Mientras los otros niños no tenían que desayunar, yo tenía que comer cereal, huevos y pan tostado. Cuando los demás tomaban refresco gaseosos y dulces para el almuerzo, yo tenía que comer un sandwich.
Mi madre siempre insistía en saber dónde estábamos, parecíamos encarcelados.
Tenía que saber quiénes eran nuestros amigos y lo que estábamos haciendo.
Insistía en que si decíamos que íbamos a tardar una hora, solamente nos tardáramos una hora.
Me da vergüenza admitirlo, pero hasta tuvo el descaro de romper la ley contra el trabajo de niños menores: hizo que laváramos trastes, tendiéramos camas, aprendiéramos a cocinar y muchas cosas igualmente crueles.
Creo que se quedaba despierta en la noche pensando en las cosas que podría obligarnos a hacer; siempre insistía en que dijéramos la verdad y nada más que la verdad.
Para cuando llegamos a la adolescencia, ya fue más sabia y nuestra vida se hizo aún más miserable.
Nadie podía tocar el claxón para que saliéramos corriendo; nos avergonzaba hasta el extremo obligando a nuestros amigos a llegar a la puerta para preguntar por nosotros.
Mi madre fue un completo fracaso; ninguno de nosotros ha sido arrestado, todos mis hermanos han hecho labor social y también han servido a su patria.
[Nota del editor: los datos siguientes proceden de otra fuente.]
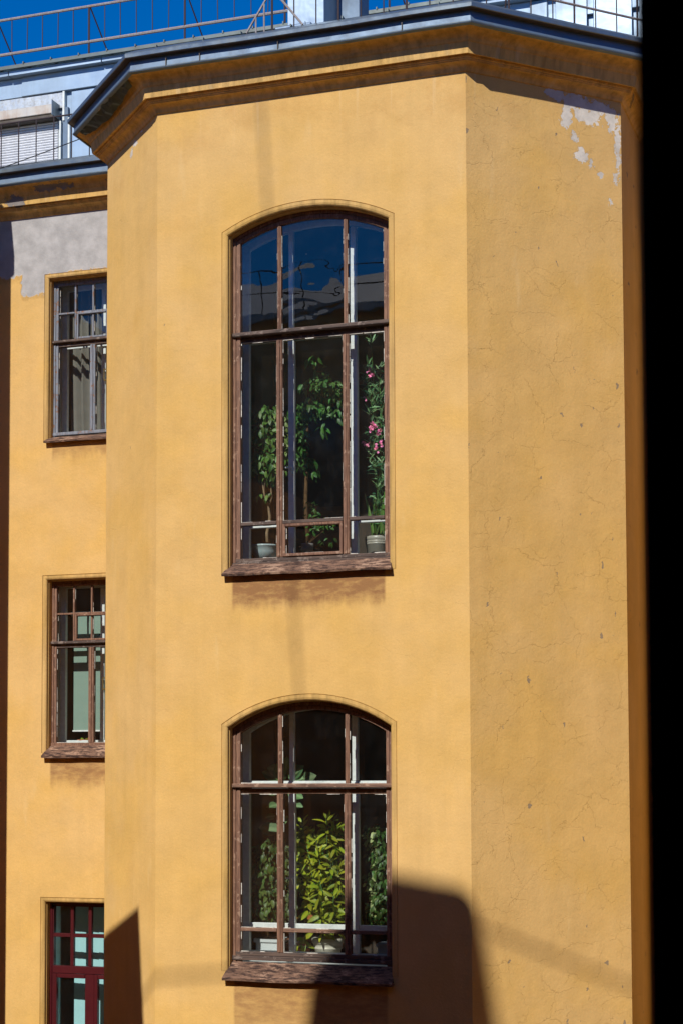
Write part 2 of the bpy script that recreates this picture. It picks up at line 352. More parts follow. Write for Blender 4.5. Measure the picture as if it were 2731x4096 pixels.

Y, ¿a quién debemos culpar de nuestros terrible futuro?.
Tienen razón, a nuestra mala madre.
Vean de todo lo que nos hemos perdido.
Nunca hemos podido participar en una manifestación con actos violentos y miles de cosas más que hicieron nuestros amigos. Ello nos hizo convertirnos en adultos educados y honestos.
Usando esto como marco, estoy tratando de educar a mis hijos de la misma manera; me siento orgullosa cuando me dicen que soy mala.
Y, verán... Doy gracias a Dios por haberme dado... ¡La mamá más mala del mundo!